Achieving those goals would likely reduce revenue by more than $1.5 trillion over a decade, meaning that Republicans would still need to curtail or repeal tax breaks. They also could scale back some of their rate-cut goals. They have been placing less emphasis recently on significantly lowering the 39.6% top rate on income earned outside a business.

The Congressional Budget Office projects that the U.S. will collect about $43 trillion in tax revenue over the next decade.

Republicans would prefer to start with a slightly lower number, meaning a lower hurdle to get over when accounting for the impact of tax cuts, because there are more than $400 billion in expired or expiring tax breaks that they assume would be extended anyway. And they also want to assume that their tax plan, which isn't written yet, would increase economic growth and thus partly pay for itself with new tax revenue.

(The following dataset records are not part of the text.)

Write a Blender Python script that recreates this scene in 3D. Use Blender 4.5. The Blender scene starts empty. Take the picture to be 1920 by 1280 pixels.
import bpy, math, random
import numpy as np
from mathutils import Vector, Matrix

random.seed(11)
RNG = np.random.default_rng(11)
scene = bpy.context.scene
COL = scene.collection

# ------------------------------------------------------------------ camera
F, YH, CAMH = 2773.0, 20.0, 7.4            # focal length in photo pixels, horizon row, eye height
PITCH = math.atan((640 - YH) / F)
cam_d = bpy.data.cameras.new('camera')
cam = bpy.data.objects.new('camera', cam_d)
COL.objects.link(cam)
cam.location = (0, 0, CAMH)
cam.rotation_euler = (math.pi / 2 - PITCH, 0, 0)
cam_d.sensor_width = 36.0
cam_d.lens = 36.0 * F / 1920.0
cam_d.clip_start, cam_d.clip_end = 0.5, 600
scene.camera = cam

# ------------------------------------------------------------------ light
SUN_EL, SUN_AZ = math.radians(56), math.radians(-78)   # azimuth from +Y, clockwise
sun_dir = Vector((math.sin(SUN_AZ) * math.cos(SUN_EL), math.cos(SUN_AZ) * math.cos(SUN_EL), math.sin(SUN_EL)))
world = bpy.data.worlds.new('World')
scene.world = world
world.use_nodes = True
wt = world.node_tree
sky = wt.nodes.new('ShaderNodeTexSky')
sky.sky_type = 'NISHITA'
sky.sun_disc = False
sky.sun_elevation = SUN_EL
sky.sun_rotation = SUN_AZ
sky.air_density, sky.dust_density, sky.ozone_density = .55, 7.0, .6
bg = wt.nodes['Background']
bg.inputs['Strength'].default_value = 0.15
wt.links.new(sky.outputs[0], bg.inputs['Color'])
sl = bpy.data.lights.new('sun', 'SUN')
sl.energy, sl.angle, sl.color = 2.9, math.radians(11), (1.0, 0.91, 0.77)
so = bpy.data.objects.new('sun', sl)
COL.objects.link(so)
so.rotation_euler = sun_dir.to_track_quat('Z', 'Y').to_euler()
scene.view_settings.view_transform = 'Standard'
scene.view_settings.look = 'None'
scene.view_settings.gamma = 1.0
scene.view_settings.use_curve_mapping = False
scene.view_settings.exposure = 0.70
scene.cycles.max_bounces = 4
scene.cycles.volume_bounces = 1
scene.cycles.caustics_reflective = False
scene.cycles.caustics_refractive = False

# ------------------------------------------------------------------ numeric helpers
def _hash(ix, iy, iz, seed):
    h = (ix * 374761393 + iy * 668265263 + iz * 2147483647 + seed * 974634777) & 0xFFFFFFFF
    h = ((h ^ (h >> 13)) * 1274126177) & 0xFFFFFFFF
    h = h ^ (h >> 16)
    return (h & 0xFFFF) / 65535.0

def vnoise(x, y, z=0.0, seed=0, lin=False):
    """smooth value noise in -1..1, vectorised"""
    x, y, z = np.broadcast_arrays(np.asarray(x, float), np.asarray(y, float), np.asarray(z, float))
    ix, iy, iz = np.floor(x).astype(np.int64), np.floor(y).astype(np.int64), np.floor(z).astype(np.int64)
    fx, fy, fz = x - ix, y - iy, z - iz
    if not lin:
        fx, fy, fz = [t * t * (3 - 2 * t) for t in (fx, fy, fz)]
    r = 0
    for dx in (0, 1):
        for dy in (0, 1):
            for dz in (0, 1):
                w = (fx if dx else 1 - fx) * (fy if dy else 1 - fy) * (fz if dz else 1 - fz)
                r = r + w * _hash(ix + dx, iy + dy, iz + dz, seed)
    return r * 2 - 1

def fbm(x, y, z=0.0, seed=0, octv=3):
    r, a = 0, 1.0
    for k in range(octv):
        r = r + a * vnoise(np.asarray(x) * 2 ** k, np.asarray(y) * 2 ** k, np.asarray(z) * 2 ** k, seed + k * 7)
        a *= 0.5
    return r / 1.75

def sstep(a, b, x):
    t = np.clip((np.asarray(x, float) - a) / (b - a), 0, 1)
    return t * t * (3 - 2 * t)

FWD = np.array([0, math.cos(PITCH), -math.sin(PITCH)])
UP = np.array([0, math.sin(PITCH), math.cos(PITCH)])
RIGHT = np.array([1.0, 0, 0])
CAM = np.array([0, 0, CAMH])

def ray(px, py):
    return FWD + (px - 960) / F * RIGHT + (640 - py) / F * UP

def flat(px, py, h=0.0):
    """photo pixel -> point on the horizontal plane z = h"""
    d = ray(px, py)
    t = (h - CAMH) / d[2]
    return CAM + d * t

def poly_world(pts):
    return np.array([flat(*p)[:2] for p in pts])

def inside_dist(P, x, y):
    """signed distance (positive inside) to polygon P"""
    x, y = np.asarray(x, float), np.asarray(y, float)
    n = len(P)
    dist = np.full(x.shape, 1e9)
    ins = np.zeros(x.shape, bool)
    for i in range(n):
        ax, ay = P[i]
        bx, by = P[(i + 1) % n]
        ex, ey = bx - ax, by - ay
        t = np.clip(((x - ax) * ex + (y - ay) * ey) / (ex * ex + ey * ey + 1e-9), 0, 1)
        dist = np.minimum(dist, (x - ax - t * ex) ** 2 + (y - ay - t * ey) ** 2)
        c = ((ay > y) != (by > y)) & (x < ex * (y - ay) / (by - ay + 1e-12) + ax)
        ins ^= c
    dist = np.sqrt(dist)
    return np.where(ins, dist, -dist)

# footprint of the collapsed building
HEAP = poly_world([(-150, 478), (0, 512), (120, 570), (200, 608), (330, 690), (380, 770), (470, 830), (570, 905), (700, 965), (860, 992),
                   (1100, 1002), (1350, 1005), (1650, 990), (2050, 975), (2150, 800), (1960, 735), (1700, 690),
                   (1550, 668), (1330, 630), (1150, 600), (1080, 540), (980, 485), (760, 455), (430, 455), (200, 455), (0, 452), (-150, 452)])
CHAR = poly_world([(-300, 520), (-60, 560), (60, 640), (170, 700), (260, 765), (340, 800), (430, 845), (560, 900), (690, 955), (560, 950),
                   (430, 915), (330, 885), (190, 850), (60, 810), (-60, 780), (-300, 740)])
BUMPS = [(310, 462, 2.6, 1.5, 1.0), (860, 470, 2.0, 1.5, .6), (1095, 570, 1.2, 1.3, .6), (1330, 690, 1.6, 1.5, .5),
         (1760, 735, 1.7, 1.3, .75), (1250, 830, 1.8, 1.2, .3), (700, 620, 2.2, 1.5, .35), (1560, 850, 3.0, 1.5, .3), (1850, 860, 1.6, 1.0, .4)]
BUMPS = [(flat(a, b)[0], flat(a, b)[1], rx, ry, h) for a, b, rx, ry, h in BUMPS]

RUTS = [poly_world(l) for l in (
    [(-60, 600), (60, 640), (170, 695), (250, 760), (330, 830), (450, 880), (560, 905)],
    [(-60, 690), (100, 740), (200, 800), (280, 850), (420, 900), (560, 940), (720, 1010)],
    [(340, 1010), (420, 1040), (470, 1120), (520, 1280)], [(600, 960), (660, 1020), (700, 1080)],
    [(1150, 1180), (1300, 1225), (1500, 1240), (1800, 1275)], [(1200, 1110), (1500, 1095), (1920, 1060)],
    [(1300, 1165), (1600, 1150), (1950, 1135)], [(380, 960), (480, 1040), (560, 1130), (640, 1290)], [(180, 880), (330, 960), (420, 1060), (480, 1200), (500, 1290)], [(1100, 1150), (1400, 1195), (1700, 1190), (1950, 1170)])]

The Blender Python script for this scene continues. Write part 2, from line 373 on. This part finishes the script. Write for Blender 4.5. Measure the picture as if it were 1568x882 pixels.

The Senate parliamentarian, Elizabeth MacDonough, balked at that accounting, said Sen. John Thune (R., S.D.).

Instead, Republicans will start with the CBO projection and set a tax-cut number that includes the cost of extending expiring tax cuts and an assumption about how much revenue from economic growth they might get.

Mr. Thune said added economic growth from tax cuts likely wouldn't be enough for the tax cut to pay for itself.

"Most of our members are willing to accept a certain amount of deficit if we think it's a very pro-growth tax bill that will accomplish our objectives and that's to grow the economy," he said.

That is a shift for some Republicans. As recently as May, Senate Majority Leader Mitch McConnell told Bloomberg News that the tax bill would have to be revenue-neutral, or raising as much money as the current tax code does.

Under the fast-track reconciliation rules, the tax bill can't increase deficits beyond what's likely to be a 10-year budget window. That means Republicans may have to set some tax cuts to expire, in a partial repeat of the 2001 and 2003 tax cuts under President George W. Bush.